- Korkunç bir şeydi bu: ne tam diri, ne tam ölü olduğumu hissetmek. Bir canlı cenazeydim artık; ne beni diriler dünyasına bağlayan bir şey vardı, ne de ölümdeki unutmadan, huzurdan yararlandığım.
- Katran gibi siyah gökyüzü delik deşik eski kara bir çadırı andırıyor, deliklerinde sayısız yıldız parıldaşıyordu.
- Yalnız ölüm yalan söylemez!
Ölümün varlığı bütün vehim ve hayalleri yok eder. Bizler ölümün çocuklarıyız, hayatın aldatmacalarından bizi o kurtarır. Hayatın derinlerinden seslenir, yanına çağırır bizi. Ve biz, henüz insanların dilini bile anlamadığımız yaşlarda, ara sıra oyunlarımızı yarıda kesiyorsak, bunun nedeni, ölümün seslenişini duymuş olmamızdır. Ömrümüz boyunca ölüm bize el eder, çağırır bizi. Her birimiz ansızın, sebepsiz düşüncelere dalmıyor muyuz, bu hayaller bizi öylesine sarıyor ki zamanı, mekanı fark etmez olmuyor muyuz? - Çünkü benim için hiç önemi yok, inanmış inanmamış başkaları. Lakin tek korkum: yarın ölebilirim kendimi tanıyamadan. Hayat tecrübelerimle şu yargıya vardım ki, başkalarıyla benim aramda korkunç bir uçurum var, anladım, elden geldiğince susmam gerek, elden geldiğince düşüncelerimi kendime saklamalıyım. Ve şimdi yazmaya karar vermişsem, bunun tek nedeni kendimi gölgeme tanıtmak isteğidir.
- Bu kez tereddüt etmedim, küçük odadaki kemik saplı bıçağı aldım, önce büyük bir dikkatle, vücudunu bir örümcek ağı gibi hapsetmiş ince, siyah entariyi, üstündeki tek giysiyi uzunlamasına kestim. Uzamıştı adeta, gözüme eskisinden daha boylu göründü. Sonra başını kestim, birkaç damla soğuk pıhtılaşmış kan sızdı gırtlağından. Sonra kollarını bacaklarını kestim. Gövdeyi, kol bacakları düzgün ve tertipli, bavula koydum. Entarisini, o siyah entariyi yüzüne örttüm.
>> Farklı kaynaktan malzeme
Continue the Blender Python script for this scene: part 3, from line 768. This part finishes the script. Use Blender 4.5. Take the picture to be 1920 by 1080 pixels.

Bavulu kapattım, kilitledim, anahtarı cebime soktum.
- Epeyce ilerde sisler içinde kambur bir ihtiyar gördüm, bir servi dibinde oturuyordu. Geniş bir şalla örtülü yüzü görülmüyordu. Yavaşça yanına gittim. Daha ben söze başlamadan kuru, sinir bir kahkaha attı ihtiyar. Tüylerim diken diken oldu.
- Başkalarından ayrılmış, bağımsız bir varlık mıyım? Bilmiyorum. Fakat şimdi aynaya baktım, tanıdım kendimi: Hayır o eski "ben" ölmüştür, çürümüş, dağılmıştır, ama işte aramızda hiçbir set hiçbir engel yok. Hikayemi anlatmalıyım, ama nereden başlasam? Hayat baştan başa kıssadır, hikayedir. Üzüm salkımını sıkmalı, ve şırasını kaşık kaşık, bu ihtiyar gölgenin boğazına akıtmalıyım.
- Annesi "Salgı salamaz ol!" diye beddua eder yavru örümceğe. Küçük örümcek ağ yapamayınca ölüme kurban gider.
- Böyle durumlarda herkes, güçlü bir alışkanlığa, bir tutkuya sığınır: Ayyaş içer, edebiyatçı yazar, yontucu taşı yontar, acısını dindirmek için her biri, en kuvvetli içgüdüsünden medet umar ve gerçek sanatçı, kendi bağlarından şaheserler yaratır. Ama ben, ki zevksiz ve biçare biriyim, ben ne yapabilirim?
- Ömrüm bir oduna benziyor, ocaktan düşen bir oduna: öteki odunların ateşinde kavrulmuş, kömürleşmiş, ama ne yanmış, ne de olduğu gibi kalmış bir oduna benziyor.